WRITTEN EXERCISE
Transcribe only the lines of the listing below from the one holding "990 pixels high." through the one holding "return -.006 - (2.838 - z) * .30", inclusive, without any change.

INFORMATION PROVIDED
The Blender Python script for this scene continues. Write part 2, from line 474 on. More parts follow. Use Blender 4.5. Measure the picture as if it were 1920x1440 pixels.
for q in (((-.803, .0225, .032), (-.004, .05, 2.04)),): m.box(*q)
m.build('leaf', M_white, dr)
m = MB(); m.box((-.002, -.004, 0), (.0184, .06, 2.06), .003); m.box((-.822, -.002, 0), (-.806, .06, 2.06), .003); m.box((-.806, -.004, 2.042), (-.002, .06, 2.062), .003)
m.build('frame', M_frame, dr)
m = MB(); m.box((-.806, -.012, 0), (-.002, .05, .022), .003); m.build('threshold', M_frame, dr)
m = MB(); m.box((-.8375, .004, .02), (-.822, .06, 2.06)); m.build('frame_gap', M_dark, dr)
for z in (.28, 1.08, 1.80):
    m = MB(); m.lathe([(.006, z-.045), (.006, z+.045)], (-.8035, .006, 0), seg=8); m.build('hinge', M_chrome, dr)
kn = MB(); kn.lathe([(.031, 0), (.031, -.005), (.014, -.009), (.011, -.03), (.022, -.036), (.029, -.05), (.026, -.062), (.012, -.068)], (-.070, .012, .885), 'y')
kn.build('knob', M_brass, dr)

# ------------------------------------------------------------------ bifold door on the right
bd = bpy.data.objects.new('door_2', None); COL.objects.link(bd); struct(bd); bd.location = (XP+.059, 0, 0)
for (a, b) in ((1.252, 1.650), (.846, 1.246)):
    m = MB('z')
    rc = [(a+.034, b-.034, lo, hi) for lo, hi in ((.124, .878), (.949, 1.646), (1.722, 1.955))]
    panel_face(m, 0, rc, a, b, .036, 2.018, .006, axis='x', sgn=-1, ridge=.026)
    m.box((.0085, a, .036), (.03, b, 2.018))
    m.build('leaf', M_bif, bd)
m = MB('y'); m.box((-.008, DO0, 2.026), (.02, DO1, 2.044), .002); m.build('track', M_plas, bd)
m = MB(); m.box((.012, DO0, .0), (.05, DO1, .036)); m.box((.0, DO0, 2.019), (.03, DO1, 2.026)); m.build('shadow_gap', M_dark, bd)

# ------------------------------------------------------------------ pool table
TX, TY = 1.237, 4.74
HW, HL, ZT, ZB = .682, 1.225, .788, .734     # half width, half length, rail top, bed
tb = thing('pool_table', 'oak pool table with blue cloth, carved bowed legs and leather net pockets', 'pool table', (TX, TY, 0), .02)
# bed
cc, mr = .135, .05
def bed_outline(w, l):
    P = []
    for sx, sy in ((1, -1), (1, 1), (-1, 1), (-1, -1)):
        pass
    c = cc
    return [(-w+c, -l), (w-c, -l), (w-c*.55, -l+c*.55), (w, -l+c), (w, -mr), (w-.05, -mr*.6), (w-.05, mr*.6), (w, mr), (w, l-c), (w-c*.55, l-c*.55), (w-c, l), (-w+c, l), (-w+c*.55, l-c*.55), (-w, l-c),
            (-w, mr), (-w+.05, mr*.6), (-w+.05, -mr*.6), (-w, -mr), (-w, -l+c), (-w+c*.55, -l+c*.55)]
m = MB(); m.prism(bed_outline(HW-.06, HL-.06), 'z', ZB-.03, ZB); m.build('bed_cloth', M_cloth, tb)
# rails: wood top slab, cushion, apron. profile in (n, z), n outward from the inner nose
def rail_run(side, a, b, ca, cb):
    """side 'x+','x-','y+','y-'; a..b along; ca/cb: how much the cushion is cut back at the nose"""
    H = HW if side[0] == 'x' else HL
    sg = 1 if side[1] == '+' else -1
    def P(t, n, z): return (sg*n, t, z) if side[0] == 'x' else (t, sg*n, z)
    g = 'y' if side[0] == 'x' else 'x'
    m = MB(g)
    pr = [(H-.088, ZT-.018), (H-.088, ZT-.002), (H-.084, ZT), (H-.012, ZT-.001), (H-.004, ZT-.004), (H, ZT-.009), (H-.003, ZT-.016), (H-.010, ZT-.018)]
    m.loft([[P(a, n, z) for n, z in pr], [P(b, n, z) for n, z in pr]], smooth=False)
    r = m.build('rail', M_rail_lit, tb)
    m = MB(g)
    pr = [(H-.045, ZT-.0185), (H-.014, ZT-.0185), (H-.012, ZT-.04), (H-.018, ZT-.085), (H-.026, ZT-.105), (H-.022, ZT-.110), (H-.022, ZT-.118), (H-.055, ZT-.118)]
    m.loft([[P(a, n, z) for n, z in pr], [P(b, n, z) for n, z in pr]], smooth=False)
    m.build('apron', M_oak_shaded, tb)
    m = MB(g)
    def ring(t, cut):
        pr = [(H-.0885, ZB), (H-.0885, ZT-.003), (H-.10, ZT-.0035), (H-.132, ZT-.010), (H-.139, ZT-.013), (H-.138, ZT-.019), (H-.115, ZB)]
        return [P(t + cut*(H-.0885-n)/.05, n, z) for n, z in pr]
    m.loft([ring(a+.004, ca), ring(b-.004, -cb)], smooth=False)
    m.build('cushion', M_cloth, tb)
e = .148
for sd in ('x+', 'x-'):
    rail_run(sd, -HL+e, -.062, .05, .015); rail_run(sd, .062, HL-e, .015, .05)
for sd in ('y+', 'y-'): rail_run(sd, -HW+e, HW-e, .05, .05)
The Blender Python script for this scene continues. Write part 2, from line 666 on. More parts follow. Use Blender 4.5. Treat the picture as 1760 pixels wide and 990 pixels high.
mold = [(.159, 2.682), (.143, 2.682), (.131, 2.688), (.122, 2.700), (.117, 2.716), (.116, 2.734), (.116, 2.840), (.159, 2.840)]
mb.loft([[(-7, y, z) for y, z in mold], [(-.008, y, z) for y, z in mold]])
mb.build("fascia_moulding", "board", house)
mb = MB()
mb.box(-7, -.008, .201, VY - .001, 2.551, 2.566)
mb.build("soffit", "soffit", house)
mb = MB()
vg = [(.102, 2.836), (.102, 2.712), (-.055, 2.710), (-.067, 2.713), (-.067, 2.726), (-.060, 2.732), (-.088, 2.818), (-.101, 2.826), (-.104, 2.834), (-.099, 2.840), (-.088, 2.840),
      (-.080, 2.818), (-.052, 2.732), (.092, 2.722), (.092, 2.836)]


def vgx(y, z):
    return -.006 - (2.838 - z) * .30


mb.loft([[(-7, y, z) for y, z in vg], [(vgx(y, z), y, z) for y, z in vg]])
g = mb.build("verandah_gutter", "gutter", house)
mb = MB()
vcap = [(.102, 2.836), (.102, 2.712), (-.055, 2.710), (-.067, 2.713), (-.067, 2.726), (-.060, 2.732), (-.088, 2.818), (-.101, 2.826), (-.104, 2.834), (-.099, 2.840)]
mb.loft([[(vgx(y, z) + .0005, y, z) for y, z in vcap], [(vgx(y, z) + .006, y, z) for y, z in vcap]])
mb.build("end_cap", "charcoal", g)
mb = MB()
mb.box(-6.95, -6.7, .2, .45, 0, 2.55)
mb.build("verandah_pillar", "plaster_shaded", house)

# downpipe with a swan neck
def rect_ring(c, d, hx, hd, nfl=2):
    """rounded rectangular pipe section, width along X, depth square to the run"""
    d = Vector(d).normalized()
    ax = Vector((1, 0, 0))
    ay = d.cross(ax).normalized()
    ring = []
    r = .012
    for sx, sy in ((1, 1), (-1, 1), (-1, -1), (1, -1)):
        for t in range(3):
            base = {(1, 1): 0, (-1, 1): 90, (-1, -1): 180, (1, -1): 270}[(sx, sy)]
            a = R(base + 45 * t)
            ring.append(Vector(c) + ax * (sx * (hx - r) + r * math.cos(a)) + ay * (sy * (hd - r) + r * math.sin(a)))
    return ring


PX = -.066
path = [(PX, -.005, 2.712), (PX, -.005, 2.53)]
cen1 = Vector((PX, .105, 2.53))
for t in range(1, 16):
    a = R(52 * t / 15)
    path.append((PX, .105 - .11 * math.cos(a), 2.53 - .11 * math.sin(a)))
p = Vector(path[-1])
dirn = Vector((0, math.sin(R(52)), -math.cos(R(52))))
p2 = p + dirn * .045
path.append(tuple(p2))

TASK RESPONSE
The Blender Python script for this scene continues. Write part 2, from line 666 on. More parts follow. Use Blender 4.5. Treat the picture as 1760 pixels wide and 990 pixels high.
mold = [(.159, 2.682), (.143, 2.682), (.131, 2.688), (.122, 2.700), (.117, 2.716), (.116, 2.734), (.116, 2.840), (.159, 2.840)]
mb.loft([[(-7, y, z) for y, z in mold], [(-.008, y, z) for y, z in mold]])
mb.build("fascia_moulding", "board", house)
mb = MB()
mb.box(-7, -.008, .201, VY - .001, 2.551, 2.566)
mb.build("soffit", "soffit", house)
mb = MB()
vg = [(.102, 2.836), (.102, 2.712), (-.055, 2.710), (-.067, 2.713), (-.067, 2.726), (-.060, 2.732), (-.088, 2.818), (-.101, 2.826), (-.104, 2.834), (-.099, 2.840), (-.088, 2.840),
      (-.080, 2.818), (-.052, 2.732), (.092, 2.722), (.092, 2.836)]


def vgx(y, z):
    return -.006 - (2.838 - z) * .30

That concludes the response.